Was ist ein Geständnis wert?
Wieso gestehen fünf der im Pascal-Prozess Angeklagten einen Mord begangen oder beobachtet zu haben, obwohl dies nicht der Fall ist? Warum gestehen überhaupt Personen Taten, die sie nicht geübt haben? Diesen Fragen geht Gisela Friedrichsen nach, in dem sie die Lebensgeschichte der wichtigsten Angeklagten und Zeugen sowie den Gang des Verfahrens nachzeichnet - und wie dabei die zentralen Erfahrungen aus den Prozessen in Münster und Worms missachtet und die Stellungnahme des von der Staatsanwaltschaft befragten, renommiertesten Experten auf dem Gebiet der Aussagepsychologie Prof.
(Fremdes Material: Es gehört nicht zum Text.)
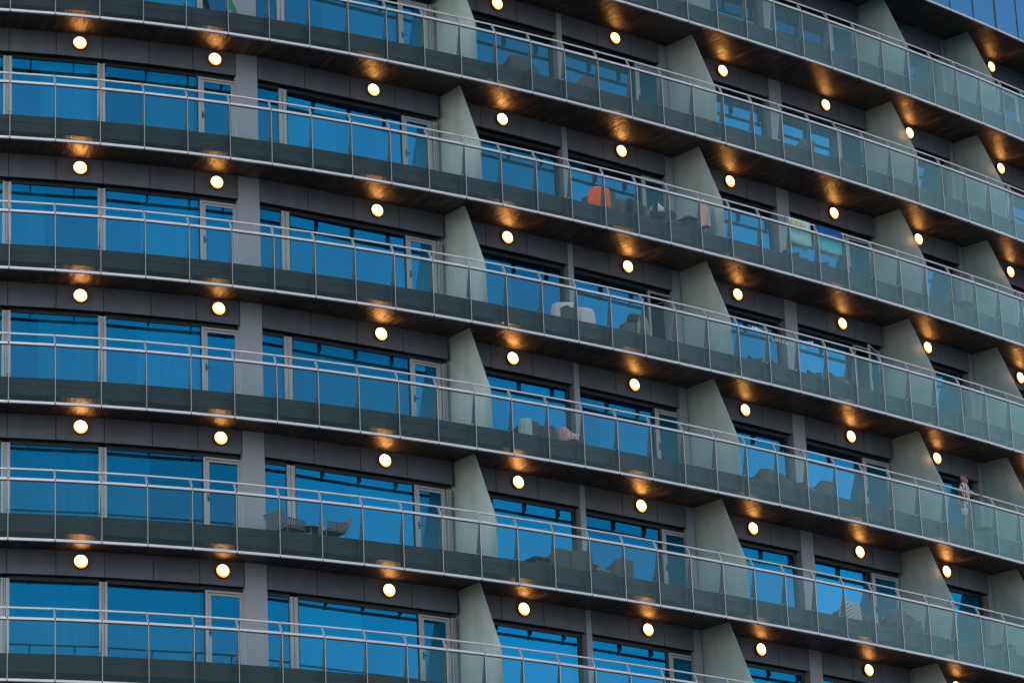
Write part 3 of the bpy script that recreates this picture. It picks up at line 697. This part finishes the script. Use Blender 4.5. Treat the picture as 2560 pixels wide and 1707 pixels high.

Dr. Max Steller ignoriert werden. Seit "Münster" sind sich alle seriös arbeitenden forensischen Psychologen einig, dass zwischen einem "wahren Kern" und einem "fantasierten Gesamtgeschehen" nicht unterschieden werden kann, sobald suggestive Prozesse bei der Befragung eines Kindes zu sexuellen Missbrauch nicht auszuschließen sind.
Jedem, der sich für die Frage interessiert, wie es zu falschen Geständnissen kommen kann, empfehle ich das Nachwort des Kieler Psychologen und Gerichtsgutachters Prof. Dr. Günter Köhnken, der erklärt, warum es mehr falsche Geständnisse gibt, wie man landläufig meint, und wo die Ursachen für falsche Geständnisse liegen (vor allem subjektiv erlebter Befragungsdruck). Auch referiert er den Stand der aktuellen wissenschaftlichen Diskussion über diese Frage.
Übrigens ...
Der BGH hat mit Beschluss vom 18.11.2008 - 4 StR 301/08 - (BeckRS 2008 25004) die Revision des Nebenklägervertreters gegen das freisprechende Urteil des LG Saarbrücken als unzulässig verworfen. Über die Revision der Staatsanwaltschaft ist meines Wissens noch nicht entschieden.